Faisons d'une pierre deux coups, parlons de Jorge Luis Borges.Jorge Luis Borges, qui eut à souffrir d'une des dictatures militaires en Argentine, puisqu’il fut expulsé de sa fonction de directeur de la Bibliothèque Nationale d'Argentine, pour se voir proposer (on ne rit pas, c'est triste) une sorte de fonction de contrôleur des prix sur les marchés de fruits, légumes et volailles fut, et reste, un exemple d'auteur dédié en entier à la sauvegarde des mots et de leur usage non-utilitaire ; l'usage "pragmatique" des langues est une des plaies actuelles, se reflétant, c'est un point important, dans le référentiel européen pour l'enseignement des langues, référentiel actuellement en usage, qui te découpe en niveaux de compétences l’apprentissage, et qui récuse ce qu'est l'essence du langage : la mémoire des hommes, leurs civilisations , leur trace sensible, leurs émotions traversant les temps.
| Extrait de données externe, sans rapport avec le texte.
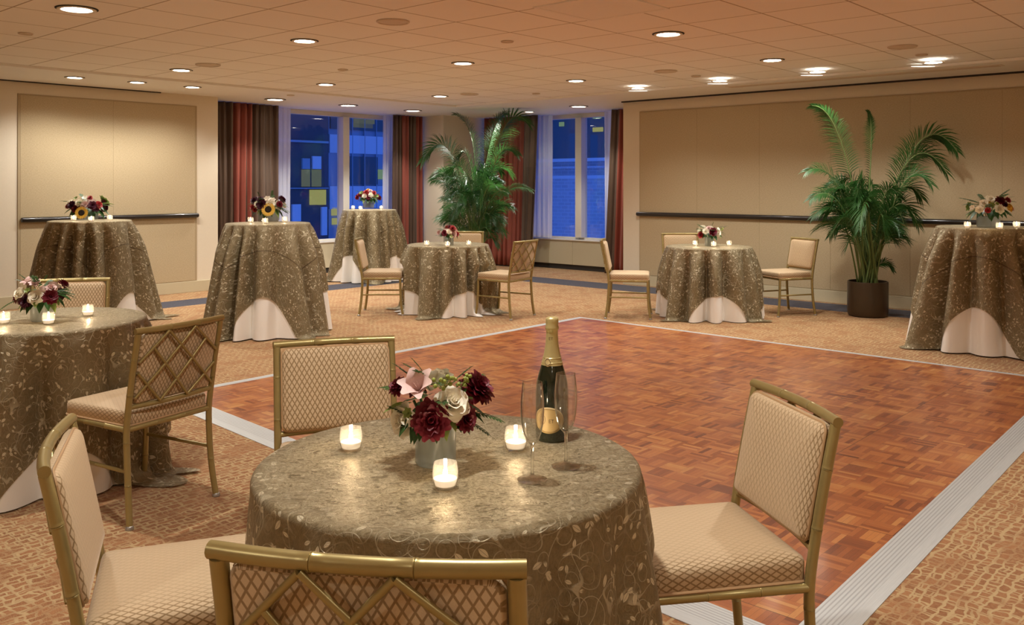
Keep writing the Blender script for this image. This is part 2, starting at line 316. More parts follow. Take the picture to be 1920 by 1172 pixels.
# ------------------------------------------------------------------ mesh builder
class MB:
    def __init__(s): s.v = []; s.f = []; s.uv = []; s.has_uv = False
    def face(s, idx, uv=None):
        s.f.append(tuple(idx)); s.uv.append(uv)
        if uv: s.has_uv = True
    def quad(s, a, b, c, d, uv=None):
        n = len(s.v); s.v += [Vector(a), Vector(b), Vector(c), Vector(d)]; s.face((n, n + 1, n + 2, n + 3), uv)
    def box(s, x0, x1, y0, y1, z0, z1, uvs=True):
        n = len(s.v)
        s.v += [Vector((x, y, z)) for z in (z0, z1) for y in (y0, y1) for x in (x0, x1)]
        for q, ax in (((0, 2, 3, 1), (0, 1)), ((4, 5, 7, 6), (0, 1)), ((0, 1, 5, 4), (0, 2)), ((2, 6, 7, 3), (0, 2)), ((0, 4, 6, 2), (1, 2)), ((1, 3, 7, 5), (1, 2))):
            s.face([n + i for i in q], [(s.v[n + i][ax[0]], s.v[n + i][ax[1]]) for i in q] if uvs else None)
    def tube(s, pts, r, n=10, caps=True):
        pts = [Vector(p) for p in pts]; rs = r if isinstance(r, (list, tuple)) else [r] * len(pts)
        up = None; base = len(s.v)
        for i, p in enumerate(pts):
            t = (pts[min(i + 1, len(pts) - 1)] - pts[max(i - 1, 0)]).normalized()
            if up is None: up = Vector((0, 0, 1)) if abs(t.z) < .9 else Vector((0, 1, 0))
            x = t.cross(up).normalized(); up = x.cross(t).normalized()
            for k in range(n):
                a = 2 * PI * k / n; s.v.append(p + (x * math.cos(a) + up * math.sin(a)) * rs[i])
        for i in range(len(pts) - 1):
            for k in range(n):
                a, b = base + i * n + k, base + i * n + (k + 1) % n
                s.face((a, b, b + n, a + n))
        if caps:
            s.face([base + k for k in range(n)][::-1]); s.face([base + (len(pts) - 1) * n + k for k in range(n)])
    def lathe(s, prof, n=32, cx=0, cy=0, cap0=False, cap1=False):
        base = len(s.v)
        for r, z in prof:
            for k in range(n):
                a = 2 * PI * k / n; s.v.append(Vector((cx + r * math.cos(a), cy + r * math.sin(a), z)))
        for i in range(len(prof) - 1):
            for k in range(n):
                a, b = base + i * n + k, base + i * n + (k + 1) % n; s.face((a, b, b + n, a + n))
        if cap0: s.face([base + k for k in range(n)][::-1])
        if cap1: s.face([base + (len(prof) - 1) * n + k for k in range(n)])
    def ball(s, c, r, n=8, m=5, sz=1.0):
        c = Vector(c)
        base = len(s.v)
        for i in range(m + 1):
            th = PI * i / m
            for k in range(n):
                a = 2 * PI * k / n; s.v.append(c + Vector((r * math.sin(th) * math.cos(a), r * math.sin(th) * math.sin(a), r * sz * math.cos(th))))
        for i in range(m):
            for k in range(n):
                a, b = base + i * n + k, base + i * n + (k + 1) % n; s.face((a, a + n, b + n, b))
    def mesh(s, name, mat, smooth=True, sharp=35):
        me = bpy.data.meshes.new(name); me.from_pydata([tuple(v) for v in s.v], [], s.f)
        if s.has_uv:
            l = me.uv_layers.new(name='UVMap'); data = []
            for f, u in zip(s.f, s.uv): data += [c for q in (u or [(0, 0)] * len(f)) for c in q]
            l.data.foreach_set('uv', data)
        me.polygons.foreach_set('use_smooth', [smooth] * len(me.polygons))
        me.update()
        if smooth and sharp: me.set_sharp_from_angle(angle=math.radians(sharp))
        if mat: me.materials.append(M[mat])
        return me
    def build(s, name, mat, parent=None, smooth=True, sharp=35, **kw):
        return link(name, s.mesh(name, mat, smooth, sharp), parent, **kw)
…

- pour le style (sans inflation des adjectifs, car il était de l'avis de Flaubert : retrancher plus qu'ajouter ; et des adjectifs justes dans les rares moments descriptifs de ses nouvelles) ;
- pour ses nouvelles (le genre le plus difficile, bien plus que le roman, car cela nécessite concision, sens de l'intrigue ramassée ; et il doit y avoir une caractérisation des personnages qui n’advienne pas selon les normes de la description psychologique balzacienne par exemple mais par des touches en situation, disséminées, et par ce que font les personnages) ;
- pour ses intrigues métaphysiques : par exemple, je crois que c'est dans le volume "L'auteur et autres récits", un certain Ménard écrit un chef-d’œuvre, qui est mot pour mot, le "Don Quichotte" de Cervantes, pour autant les deux ouvrages sont-ils identiques ?
- pour ses interrogations sur le principe d'identité, d'imaginaire, de coïncidence avec soi-même (le Borges aveugle qui a soixante-dix ans peut rencontrer, dans une inquiétante étrangeté et dans un faubourg où d'ordinaire il ne va plus depuis quarante ans, le Borges qui a une vingtaine d'années, et discuter avec lui), ...
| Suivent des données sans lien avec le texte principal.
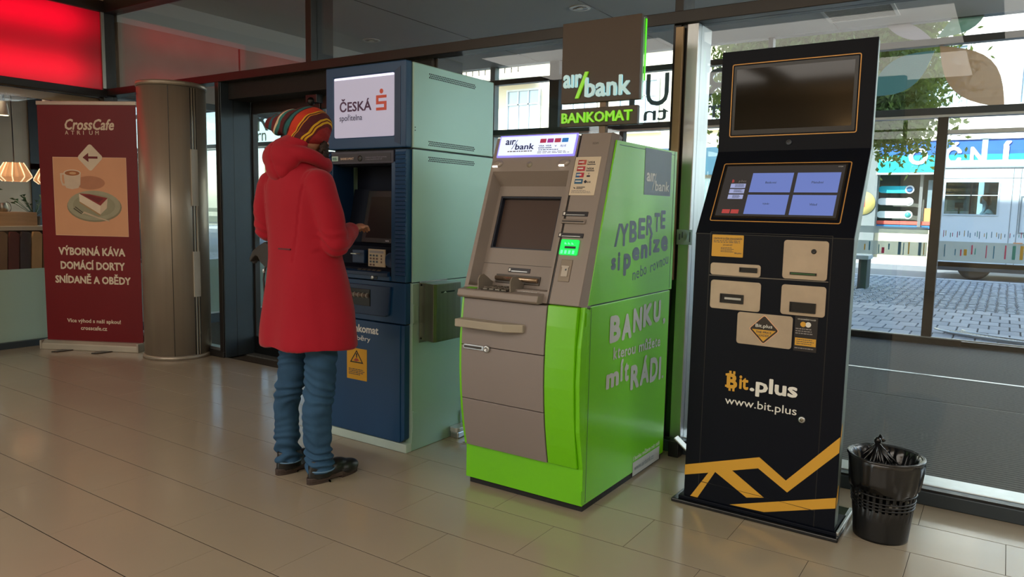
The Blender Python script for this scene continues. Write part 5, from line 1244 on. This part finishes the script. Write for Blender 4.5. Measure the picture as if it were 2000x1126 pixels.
def cobbles(x0, x1, y0, y1, st, hgt):
    y = y0
    while y < y1:
        x = x0
        while x < x1:
            s_ = st * .44; jx, jy = rp_.uniform(-.012, .012), rp_.uniform(-.012, .012); h_ = hgt + rp_.uniform(-.008, .006)
            n0 = len(vs_)
            for (ax, ay, z) in ((-1, -1, -.03), (1, -1, -.03), (1, 1, -.03), (-1, 1, -.03)): vs_.append((x + jx + ax * s_, y + jy + ay * s_, z))
            for (ax, ay) in ((-1, -1), (1, -1), (1, 1), (-1, 1)): vs_.append((x + jx + ax * s_ * .7, y + jy + ay * s_ * .7, h_))
            fs_.extend([(n0, n0 + 1, n0 + 5, n0 + 4), (n0 + 1, n0 + 2, n0 + 6, n0 + 5), (n0 + 2, n0 + 3, n0 + 7, n0 + 6), (n0 + 3, n0, n0 + 4, n0 + 7), (n0 + 4, n0 + 5, n0 + 6, n0 + 7)])
            x += st
        y += st
cobbles(-6, 3, 11.74, 17.2, .12, .0); cobbles(1.4, 3, 8.55, 11.7, .12, 0); cobbles(-6, -2.35, 8.55, 11.7, .12, 0)
me = bpy.data.meshes.new('cobbles'); me.from_pydata(vs_, [], fs_); me.materials.append(mat('granite_cobble', '#9aa1a6', .8, 0, .3, 14))
o = bpy.data.objects.new('cobbles', me); COL.objects.link(o); o.parent = gs; o['kind'] = 'stuff'
for k in range(16):
    MB().box(-12 + k * 1.1, -12 + k * 1.1 + 1.09, 17.22, 17.4, -.06, .01).build('kerbstone', mat('granite_kerb', '#b4b8ba', .8, 0, .1, 12), gs, .006)
MB().box(-40, 20, 22.6, 24.0, -.06, .05).build('far_pavement', mat('far_pavement', '#b0b4b6', .8), gs)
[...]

- parce qu'aveugle assez tôt dans sa vie, il eut à composer des textes qui usaient des techniques mnémoniques des rhapsodes antiques (dont le recours à la rime dans ses poèmes plus que subtilement traduits en français par Ibarra - cf. ce volume dans la collection "Folio") ; et l'on ne compose pas, aveugle, comme l'on écrit, en simple voyant : la cécité incite au dépouillement !!!
- enfin, pour le fait d'être accessible à tous les lecteurs, sans distinction de "culture", ce qui est la marque d'un écrivain grand, très grand.
Et dois-je ajouter (prétérition !!!) que ses entretiens étincellent d'intelligence, témoignent d'une gourmandise de la vie, d'une vitalité reconstituante, et d'un art de la causerie érudite - mais avec légèreté - qui nous le rend captivant et attachant.
Lisez Jorge Luis Borges, s'il vous plaît, si vous ne l'avez fait !
Et relisez !!!
En poche (collection Folio), dans la collection de La Pléiade, ou dans la collection Quarto, qui livre l'essentiel des textes avec un appareil de notes et de photos mirifique pour une trentaine d'euros, sur un doux papier "bible", d'où un volume de plus de mille pages qui occupe un espace réduit.